Bench dismisses State's appeal against acquittal of four persons

Existence of a strong motive alone is not sufficient to convict a person in a murder case because “motive is a double-edged weapon, which can be used even to implicate innocent persons,” the Madras High Court Bench here has said.

A Division Bench, comprising Justices Chitra Venkataraman and T. Sudanthiram, made the observation while dismissing the State's appeal against the acquittal of four persons in a murder case registered by Eruvadi police station in Tirunelveli district on August 19, 1999.
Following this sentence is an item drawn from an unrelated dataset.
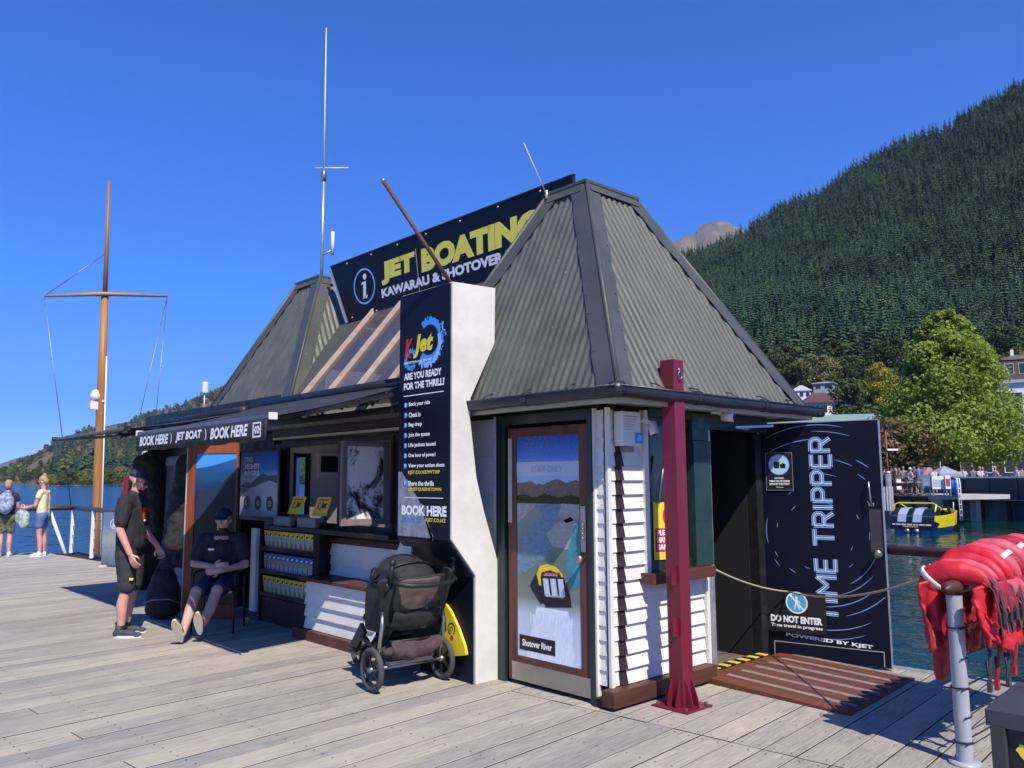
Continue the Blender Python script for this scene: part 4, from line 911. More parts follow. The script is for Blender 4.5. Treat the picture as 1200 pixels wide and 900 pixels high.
# fix letters being drawn towards -u: top of letters faces the hinge side
fpw = Fr(fd.p(.17, .195, 0), fd.R - V(0, 0, .05), V(0, 0, 1)+fd.R*.05)
text('POWERED BY KJET', fpw, .0, -.02, .73, .040, M['whiteink'], TD, .003, .03)
# notices on it
N1 = thing('notice', 'small black notice with round pale blue no food symbol high on the open door', 'notice', tuple(fd.p(.17, 1.5, .01)))
fn = Fr(fd.p(.05, 1.49, .0105), fd.R); mb = MB(); fn.slab(mb, 0, .245, 0, .345, -.006, 0); mb.build('notice_card', M['blackink'], N1)
mb = MB(); ring(mb, fn, .122, .235, 0, .085, 0, 2*PI, .0005, 0, 28); ring(mb, fn, .122, .235, .085, .095, 0, 2*PI, .0006, 1, 28); fn.flat(mb, [(.08, .20), (.125, .20), (.13, .26), (.075, .26)], .001, 2); fn.flat(mb, [(.135, .20), (.18, .20), (.185, .235), (.16, .25), (.13, .235)], .001, 2)
mb.build('symbol', [ink('ice_blue_ink', (.45, .68, .75)), M['skyink'], M['blackink']], N1)
for k, t in enumerate(('NO FOOD,', 'DRINK OR ICE CREAM', 'BEYOND THIS POINT')): text(t, fn, .03+(.05 if k == 0 else 0), .100-k*.026, .185-(.10 if k == 0 else 0), .018, M['whiteink'], N1, .001, .04)
text('Thank you!', fn, .09, .02, .065, .014, M['whiteink'], N1, .001, .02)
mb = MB()
for a in ((0, .245, 0, .003), (0, .245, .342, .345), (0, .003, .003, .342), (.242, .245, .003, .342)): fn.slab(mb, *a, 0, .001)
mb.build('outline', M['greyink'], N1)
N2 = thing('notice', 'black do not enter notice with blue crossed-out walker hanging from the rope', 'notice', tuple(fd.p(.22, .4, .06)))
fn = Fr(fd.p(.018, .225, .030), fd.R); mb = MB(); fn.slab(mb, 0, .515, 0, .36, -.006, 0); mb.build('notice_card', M['blackink'], N2, bevel=.002)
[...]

Mr. Justice Sudanthiram said that an appellate court must bear in mind that in a case of acquittal, there would always be a double presumption in favour of the accused. Firstly, the presumption of innocence would be available to the accused under the fundamental principle of criminal jurisprudence. Secondly, the accused having secured his acquittal, the presumption of his innocence would be further reinforced, reaffirmed and strengthened by the trial court verdict.
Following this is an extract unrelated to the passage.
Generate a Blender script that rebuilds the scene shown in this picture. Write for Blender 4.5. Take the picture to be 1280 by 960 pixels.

“If two reasonable conclusions are possible on the basis of the evidence on record, the appellate court should not disturb the finding of acquittal recorded by the trial court… It is not possible for the court to make a presumption, which will be unfavourable to the accused,” the judges said. In the present case, the trial court had given eight reasons, such as prosecution's failure to prove that there was enough light at the place of occurence, for acquitting the four individuals. “Some of the reasons are not acceptable but most of them are possible and plausible.”

According to prosecution, N. Meenakshisundaram, a plantain trader, killed his nephew K. Kanthiah in 1994. Later, he approached the High Court and obtained a stay of the trial in the case pending against him before a lower court.

Irked by the stay, Kanthiah's brothers K. Ganesan and K. Chelladurai and their accomplices K. Pramasivam and B. Diraviam waylaid Meenakshisundaram at Sirumazhanchi and killed him on the spot.

The Bench agreed that the first two accused had strong motive to do away with Meenakshisundaram, but did not think it appropriate to reverse their acquittal as there were several inconsistencies in evidences adduced by witnesses in the case.